The boys, as always, are blissfully unaware of any considerations of operational conditions, like where a good anchorage might be, how far the backup is if we can't make our first choice, and when night will fall.

A Peales's dolphin, we believe.

On our third day in Estero Peel the ceiling lifted enough for us to get some views.  In the picture above you can see the line of ice that was the turnaround point for Galactic, and would have been the forge-ahead point for Mischief.



I don't think I'm the only one having fun
Eric, on the other hand, still occasionally asks to return to French Polynesia.
Estero Peel, on our way out
So, two things strike me at this point.  First, this is such a linear adventure.  It's not like crossing the Pacific, when you travel across incredibly open spaces.  Here you're always hemmed in on two sides, with only the decision of going forward or going back.  Which is no decision at all.  So it becomes quite intoxicating, this forever traveling southwards, waiting to see what the next day will bring.

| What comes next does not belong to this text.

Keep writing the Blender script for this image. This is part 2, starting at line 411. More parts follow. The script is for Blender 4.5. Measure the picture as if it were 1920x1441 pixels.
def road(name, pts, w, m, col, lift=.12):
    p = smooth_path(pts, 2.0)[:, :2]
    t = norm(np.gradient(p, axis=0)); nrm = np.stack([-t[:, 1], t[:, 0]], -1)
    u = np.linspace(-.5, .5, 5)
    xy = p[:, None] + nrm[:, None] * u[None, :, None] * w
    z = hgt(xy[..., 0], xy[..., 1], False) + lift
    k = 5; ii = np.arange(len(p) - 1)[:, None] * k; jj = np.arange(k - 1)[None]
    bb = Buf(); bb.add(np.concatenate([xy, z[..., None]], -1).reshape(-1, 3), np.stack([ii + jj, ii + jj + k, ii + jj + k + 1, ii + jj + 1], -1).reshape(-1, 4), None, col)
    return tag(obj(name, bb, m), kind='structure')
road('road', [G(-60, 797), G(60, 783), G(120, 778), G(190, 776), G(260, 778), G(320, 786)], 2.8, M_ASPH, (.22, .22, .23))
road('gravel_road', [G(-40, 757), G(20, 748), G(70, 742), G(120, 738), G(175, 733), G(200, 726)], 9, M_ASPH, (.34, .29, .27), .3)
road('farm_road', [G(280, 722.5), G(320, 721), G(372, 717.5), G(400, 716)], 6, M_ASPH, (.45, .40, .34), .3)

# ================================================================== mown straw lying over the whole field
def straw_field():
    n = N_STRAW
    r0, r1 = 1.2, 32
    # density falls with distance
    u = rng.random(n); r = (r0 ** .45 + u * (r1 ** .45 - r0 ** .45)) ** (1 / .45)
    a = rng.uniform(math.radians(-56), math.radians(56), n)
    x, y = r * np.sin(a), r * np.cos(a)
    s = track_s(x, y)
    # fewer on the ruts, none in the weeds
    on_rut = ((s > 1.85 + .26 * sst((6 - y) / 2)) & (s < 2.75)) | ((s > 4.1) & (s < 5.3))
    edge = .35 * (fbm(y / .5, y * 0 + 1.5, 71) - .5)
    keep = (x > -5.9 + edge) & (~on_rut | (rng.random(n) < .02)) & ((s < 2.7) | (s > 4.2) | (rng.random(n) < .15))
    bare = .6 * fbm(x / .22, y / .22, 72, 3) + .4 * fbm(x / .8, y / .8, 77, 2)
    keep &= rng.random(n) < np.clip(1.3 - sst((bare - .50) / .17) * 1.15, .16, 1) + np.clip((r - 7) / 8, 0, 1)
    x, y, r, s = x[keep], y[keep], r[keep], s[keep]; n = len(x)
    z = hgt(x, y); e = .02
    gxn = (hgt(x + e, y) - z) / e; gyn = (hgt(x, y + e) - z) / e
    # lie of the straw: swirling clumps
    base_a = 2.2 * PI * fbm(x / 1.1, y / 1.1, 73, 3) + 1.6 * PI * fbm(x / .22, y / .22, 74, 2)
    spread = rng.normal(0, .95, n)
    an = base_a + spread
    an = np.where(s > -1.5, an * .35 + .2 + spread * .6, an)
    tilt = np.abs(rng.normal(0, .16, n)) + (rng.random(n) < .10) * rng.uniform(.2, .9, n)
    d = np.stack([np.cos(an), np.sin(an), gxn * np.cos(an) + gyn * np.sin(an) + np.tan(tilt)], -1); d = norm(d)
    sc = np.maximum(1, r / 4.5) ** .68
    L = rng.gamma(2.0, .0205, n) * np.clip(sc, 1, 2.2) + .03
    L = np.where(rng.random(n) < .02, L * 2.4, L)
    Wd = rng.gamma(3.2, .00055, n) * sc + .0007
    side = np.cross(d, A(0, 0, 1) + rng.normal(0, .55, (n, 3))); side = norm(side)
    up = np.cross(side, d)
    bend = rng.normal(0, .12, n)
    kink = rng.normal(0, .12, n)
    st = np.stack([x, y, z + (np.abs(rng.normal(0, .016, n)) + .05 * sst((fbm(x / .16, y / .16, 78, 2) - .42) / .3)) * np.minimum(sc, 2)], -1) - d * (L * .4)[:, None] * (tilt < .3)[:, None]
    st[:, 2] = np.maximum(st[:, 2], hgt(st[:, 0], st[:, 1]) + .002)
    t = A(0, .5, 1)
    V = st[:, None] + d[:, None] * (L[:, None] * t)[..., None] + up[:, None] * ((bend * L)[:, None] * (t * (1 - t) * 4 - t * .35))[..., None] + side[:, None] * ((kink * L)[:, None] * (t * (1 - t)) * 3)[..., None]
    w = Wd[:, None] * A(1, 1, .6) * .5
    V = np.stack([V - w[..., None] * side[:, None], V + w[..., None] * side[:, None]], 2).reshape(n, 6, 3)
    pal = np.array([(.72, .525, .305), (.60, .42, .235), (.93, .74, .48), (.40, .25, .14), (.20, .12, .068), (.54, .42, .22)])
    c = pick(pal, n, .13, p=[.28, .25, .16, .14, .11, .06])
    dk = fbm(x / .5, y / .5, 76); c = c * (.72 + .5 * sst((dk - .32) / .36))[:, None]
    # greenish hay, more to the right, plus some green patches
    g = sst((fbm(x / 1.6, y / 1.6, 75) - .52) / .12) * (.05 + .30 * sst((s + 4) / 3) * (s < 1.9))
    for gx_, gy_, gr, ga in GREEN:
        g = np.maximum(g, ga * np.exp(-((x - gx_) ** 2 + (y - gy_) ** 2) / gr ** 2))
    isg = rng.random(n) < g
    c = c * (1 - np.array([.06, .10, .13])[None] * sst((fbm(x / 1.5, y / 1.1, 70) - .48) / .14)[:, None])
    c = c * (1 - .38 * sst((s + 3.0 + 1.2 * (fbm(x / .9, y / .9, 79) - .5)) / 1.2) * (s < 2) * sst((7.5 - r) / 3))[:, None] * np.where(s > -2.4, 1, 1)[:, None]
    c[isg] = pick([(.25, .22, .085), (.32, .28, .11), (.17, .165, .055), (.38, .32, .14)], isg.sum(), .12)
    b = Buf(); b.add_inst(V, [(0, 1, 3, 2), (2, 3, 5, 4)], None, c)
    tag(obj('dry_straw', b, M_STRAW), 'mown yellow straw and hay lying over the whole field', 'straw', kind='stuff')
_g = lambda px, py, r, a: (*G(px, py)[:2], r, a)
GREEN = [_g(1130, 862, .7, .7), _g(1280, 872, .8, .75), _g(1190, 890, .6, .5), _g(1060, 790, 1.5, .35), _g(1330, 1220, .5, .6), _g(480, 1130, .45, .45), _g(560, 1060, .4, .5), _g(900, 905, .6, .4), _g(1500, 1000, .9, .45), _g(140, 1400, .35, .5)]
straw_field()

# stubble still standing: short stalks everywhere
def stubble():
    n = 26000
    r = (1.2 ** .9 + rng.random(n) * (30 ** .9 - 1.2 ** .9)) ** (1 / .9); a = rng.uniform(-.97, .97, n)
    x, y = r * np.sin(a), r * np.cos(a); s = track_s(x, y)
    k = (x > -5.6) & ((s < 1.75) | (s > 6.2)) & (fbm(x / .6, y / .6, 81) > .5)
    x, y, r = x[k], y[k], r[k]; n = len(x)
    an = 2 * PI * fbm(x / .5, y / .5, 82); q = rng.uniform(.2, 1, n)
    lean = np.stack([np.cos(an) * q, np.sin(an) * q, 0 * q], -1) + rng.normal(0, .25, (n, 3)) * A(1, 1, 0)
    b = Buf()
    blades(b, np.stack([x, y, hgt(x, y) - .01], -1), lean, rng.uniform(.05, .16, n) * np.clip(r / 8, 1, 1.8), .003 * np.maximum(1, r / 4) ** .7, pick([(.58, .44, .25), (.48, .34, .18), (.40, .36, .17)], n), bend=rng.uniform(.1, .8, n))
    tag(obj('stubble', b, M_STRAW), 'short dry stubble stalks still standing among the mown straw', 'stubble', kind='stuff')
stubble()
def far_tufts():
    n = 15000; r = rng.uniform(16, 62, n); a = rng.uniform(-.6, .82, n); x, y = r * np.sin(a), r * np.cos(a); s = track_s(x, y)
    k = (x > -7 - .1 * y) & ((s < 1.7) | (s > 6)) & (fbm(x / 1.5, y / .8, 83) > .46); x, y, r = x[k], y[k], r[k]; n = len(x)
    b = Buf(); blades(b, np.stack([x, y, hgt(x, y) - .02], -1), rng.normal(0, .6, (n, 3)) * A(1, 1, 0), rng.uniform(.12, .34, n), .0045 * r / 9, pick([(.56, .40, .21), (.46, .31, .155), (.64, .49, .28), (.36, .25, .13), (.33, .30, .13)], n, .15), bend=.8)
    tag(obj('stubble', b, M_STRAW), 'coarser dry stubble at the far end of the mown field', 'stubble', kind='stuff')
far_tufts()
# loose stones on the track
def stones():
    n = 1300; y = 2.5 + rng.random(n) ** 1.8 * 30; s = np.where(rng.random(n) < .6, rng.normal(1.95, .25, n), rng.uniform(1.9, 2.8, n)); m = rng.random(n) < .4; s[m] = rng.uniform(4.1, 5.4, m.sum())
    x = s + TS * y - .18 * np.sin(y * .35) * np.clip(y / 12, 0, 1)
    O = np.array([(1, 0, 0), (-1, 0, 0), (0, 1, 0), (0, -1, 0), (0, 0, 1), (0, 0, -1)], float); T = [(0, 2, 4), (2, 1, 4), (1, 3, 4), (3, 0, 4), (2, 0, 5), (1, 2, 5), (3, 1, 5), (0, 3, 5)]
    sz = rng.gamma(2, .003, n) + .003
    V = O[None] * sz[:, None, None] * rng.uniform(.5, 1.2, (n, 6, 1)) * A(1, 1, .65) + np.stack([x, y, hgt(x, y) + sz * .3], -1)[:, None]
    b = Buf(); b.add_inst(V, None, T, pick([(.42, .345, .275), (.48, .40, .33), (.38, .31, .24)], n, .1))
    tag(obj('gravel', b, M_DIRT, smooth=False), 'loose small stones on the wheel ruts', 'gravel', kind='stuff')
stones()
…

The second thing is that this is such a democratic adventure.  A lot of boats come here, and from what we've seen they're pretty average sorts of boats for the most part.  Whatever the drawbacks of our age, we do live at a time when it doesn't take a Tilman.  Any Jane and Joe can come here and have their own adventure.

And if you want to escape the maddening crowds, you can just come in the winter.